Description of the task => Output the full listing below exactly as it reads, and skip anything that is a picture.

Raw data =>
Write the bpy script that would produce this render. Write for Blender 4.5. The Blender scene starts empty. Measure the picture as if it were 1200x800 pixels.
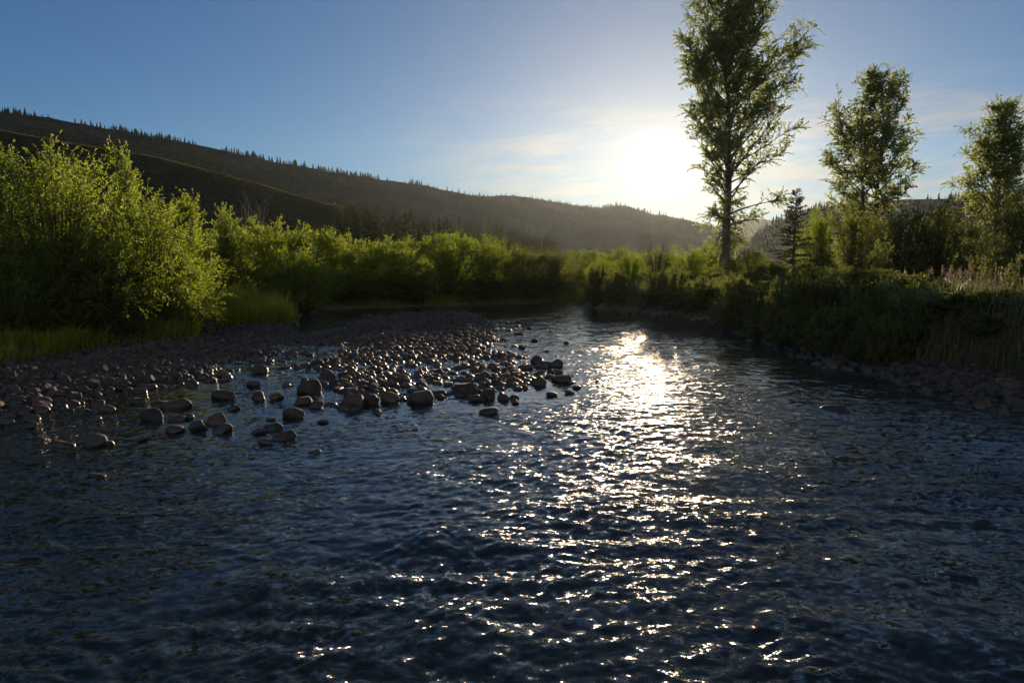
import bpy, math, random
import numpy as np
from mathutils import Vector, Matrix
from mathutils.bvhtree import BVHTree

# ------------------------------------------------------------------ camera, sky, sun, exposure
S = bpy.context.scene
COL = S.collection
F_PX, CX, CY, CAM_H = 860.0, 600.0, 400.0, 2.6
PITCH = math.atan(95.0 / F_PX)
cam = bpy.data.cameras.new('camera')
cam_o = bpy.data.objects.new('camera', cam)
COL.objects.link(cam_o)
cam_o.location = (0, 0, CAM_H)
cam_o.rotation_euler = (math.pi / 2 - PITCH, 0, 0)
cam.sensor_width = 36
cam.lens = 36 * F_PX / 1200
cam.clip_start = 0.1
cam.clip_end = 12000
S.camera = cam_o


def ray(px, py):
    a, b = (px - CX) / F_PX, (CY - py) / F_PX
    c, s = math.cos(PITCH), math.sin(PITCH)
    v = np.array([a, c + b * s, -s + b * c])
    return v / np.linalg.norm(v)


SUN_DIR = ray(772, 192)
SUN_EL = math.asin(SUN_DIR[2])
SUN_AZ = math.atan2(SUN_DIR[0], SUN_DIR[1])       # clockwise from +Y

sun = bpy.data.lights.new('sun', 'SUN')
sun.energy = 5.0
sun.angle = math.radians(0.53)
sun.color = (1.0, 0.71, 0.45)
sun_o = bpy.data.objects.new('sun', sun)
COL.objects.link(sun_o)
sun_o.rotation_euler = Vector(-SUN_DIR).to_track_quat('-Z', 'Y').to_euler()
sun_o.location = (20, 60, 60)

S.view_settings.view_transform = 'Standard'
S.view_settings.look = 'None'
S.view_settings.gamma = 1
S.view_settings.exposure = 0.9
S.view_settings.use_curve_mapping = False
S.render.engine = 'CYCLES'
S.render.filter_size = 1.3
cy = S.cycles
cy.max_bounces = 9
cy.diffuse_bounces = 4
cy.glossy_bounces = 3
cy.transmission_bounces = 7
cy.transparent_max_bounces = 8
cy.volume_bounces = 0
cy.sample_clamp_direct = 9
cy.sample_clamp_indirect = 4
cy.caustics_reflective = False
cy.caustics_refractive = False
cy.use_denoising = True
cy.use_adaptive_sampling = False
cy.adaptive_threshold = 0.01


class NT:
    def __init__(s, tree):
        s.t = tree
        s.n = tree.nodes
        s.l = tree.links

    def new(s, kind, **kw):
        nd = s.n.new(kind)
        for k, v in kw.items():
            if k.startswith('i_'):
                nd.inputs[k[2:].replace('_', ' ')].default_value = v
            else:
                setattr(nd, k, v)
        return nd

    def put(s, sock, v):
        if isinstance(v, bpy.types.NodeSocket):
            s.l.new(v, sock)
        else:
            sock.default_value = v

    def math(s, op, a, b=0.0, c=0.0, clamp=False):
        nd = s.n.new('ShaderNodeMath')
        nd.operation = op
        nd.use_clamp = clamp
        for i, v in enumerate((a, b, c)):
            s.put(nd.inputs[i], v)
        return nd.outputs[0]

    def vmath(s, op, a, b=(0, 0, 0)):
        nd = s.n.new('ShaderNodeVectorMath')
        nd.operation = op
        s.put(nd.inputs[0], a)
        s.put(nd.inputs[1], b)
        return nd

    def ramp(s, v, a, b, c=0.0, d=1.0):
        nd = s.n.new('ShaderNodeMapRange')
        nd.interpolation_type = 'SMOOTHSTEP'
        s.put(nd.inputs['Value'], v)
        nd.inputs['From Min'].default_value = a
        nd.inputs['From Max'].default_value = b
        nd.inputs['To Min'].default_value = c
        nd.inputs['To Max'].default_value = d
        return nd.outputs[0]

    def mix(s, f, a, b, blend='MIX'):
        nd = s.n.new('ShaderNodeMix')
        nd.data_type = 'RGBA'
        nd.blend_type = blend
        s.put(nd.inputs[0], f)
        for sock, v in ((nd.inputs[6], a), (nd.inputs[7], b)):
            if not isinstance(v, bpy.types.NodeSocket):
                v = (*v, 1.0) if len(v) == 3 else v
            s.put(sock, v)
        return nd.outputs[2]

    def noise(s, vec, scale, detail=3.0, rough=0.5, dist=0.0):
        nd = s.n.new('ShaderNodeTexNoise')
        s.put(nd.inputs['Vector'], vec)
        nd.inputs['Scale'].default_value = scale
        nd.inputs['Detail'].default_value = detail
        nd.inputs['Roughness'].default_value = rough
        nd.inputs['Distortion'].default_value = dist
        return nd.outputs[0]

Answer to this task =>
Write the bpy script that would produce this render. Write for Blender 4.5. The Blender scene starts empty. Measure the picture as if it were 1200x800 pixels.
import bpy, math, random
import numpy as np
from mathutils import Vector, Matrix
from mathutils.bvhtree import BVHTree

# ------------------------------------------------------------------ camera, sky, sun, exposure
S = bpy.context.scene
COL = S.collection
F_PX, CX, CY, CAM_H = 860.0, 600.0, 400.0, 2.6
PITCH = math.atan(95.0 / F_PX)
cam = bpy.data.cameras.new('camera')
cam_o = bpy.data.objects.new('camera', cam)
COL.objects.link(cam_o)
cam_o.location = (0, 0, CAM_H)
cam_o.rotation_euler = (math.pi / 2 - PITCH, 0, 0)
cam.sensor_width = 36
cam.lens = 36 * F_PX / 1200
cam.clip_start = 0.1
cam.clip_end = 12000
S.camera = cam_o


def ray(px, py):
    a, b = (px - CX) / F_PX, (CY - py) / F_PX
    c, s = math.cos(PITCH), math.sin(PITCH)
    v = np.array([a, c + b * s, -s + b * c])
    return v / np.linalg.norm(v)


SUN_DIR = ray(772, 192)
SUN_EL = math.asin(SUN_DIR[2])
SUN_AZ = math.atan2(SUN_DIR[0], SUN_DIR[1])       # clockwise from +Y

sun = bpy.data.lights.new('sun', 'SUN')
sun.energy = 5.0
sun.angle = math.radians(0.53)
sun.color = (1.0, 0.71, 0.45)
sun_o = bpy.data.objects.new('sun', sun)
COL.objects.link(sun_o)
sun_o.rotation_euler = Vector(-SUN_DIR).to_track_quat('-Z', 'Y').to_euler()
sun_o.location = (20, 60, 60)

S.view_settings.view_transform = 'Standard'
S.view_settings.look = 'None'
S.view_settings.gamma = 1
S.view_settings.exposure = 0.9
S.view_settings.use_curve_mapping = False
S.render.engine = 'CYCLES'
S.render.filter_size = 1.3
cy = S.cycles
cy.max_bounces = 9
cy.diffuse_bounces = 4
cy.glossy_bounces = 3
cy.transmission_bounces = 7
cy.transparent_max_bounces = 8
cy.volume_bounces = 0
cy.sample_clamp_direct = 9
cy.sample_clamp_indirect = 4
cy.caustics_reflective = False
cy.caustics_refractive = False
cy.use_denoising = True
cy.use_adaptive_sampling = False
cy.adaptive_threshold = 0.01


class NT:
    def __init__(s, tree):
        s.t = tree
        s.n = tree.nodes
        s.l = tree.links

    def new(s, kind, **kw):
        nd = s.n.new(kind)
        for k, v in kw.items():
            if k.startswith('i_'):
                nd.inputs[k[2:].replace('_', ' ')].default_value = v
            else:
                setattr(nd, k, v)
        return nd

    def put(s, sock, v):
        if isinstance(v, bpy.types.NodeSocket):
            s.l.new(v, sock)
        else:
            sock.default_value = v

    def math(s, op, a, b=0.0, c=0.0, clamp=False):
        nd = s.n.new('ShaderNodeMath')
        nd.operation = op
        nd.use_clamp = clamp
        for i, v in enumerate((a, b, c)):
            s.put(nd.inputs[i], v)
        return nd.outputs[0]

    def vmath(s, op, a, b=(0, 0, 0)):
        nd = s.n.new('ShaderNodeVectorMath')
        nd.operation = op
        s.put(nd.inputs[0], a)
        s.put(nd.inputs[1], b)
        return nd

    def ramp(s, v, a, b, c=0.0, d=1.0):
        nd = s.n.new('ShaderNodeMapRange')
        nd.interpolation_type = 'SMOOTHSTEP'
        s.put(nd.inputs['Value'], v)
        nd.inputs['From Min'].default_value = a
        nd.inputs['From Max'].default_value = b
        nd.inputs['To Min'].default_value = c
        nd.inputs['To Max'].default_value = d
        return nd.outputs[0]

    def mix(s, f, a, b, blend='MIX'):
        nd = s.n.new('ShaderNodeMix')
        nd.data_type = 'RGBA'
        nd.blend_type = blend
        s.put(nd.inputs[0], f)
        for sock, v in ((nd.inputs[6], a), (nd.inputs[7], b)):
            if not isinstance(v, bpy.types.NodeSocket):
                v = (*v, 1.0) if len(v) == 3 else v
            s.put(sock, v)
        return nd.outputs[2]

    def noise(s, vec, scale, detail=3.0, rough=0.5, dist=0.0):
        nd = s.n.new('ShaderNodeTexNoise')
        s.put(nd.inputs['Vector'], vec)
        nd.inputs['Scale'].default_value = scale
        nd.inputs['Detail'].default_value = detail
        nd.inputs['Roughness'].default_value = rough
        nd.inputs['Distortion'].default_value = dist
        return nd.outputs[0]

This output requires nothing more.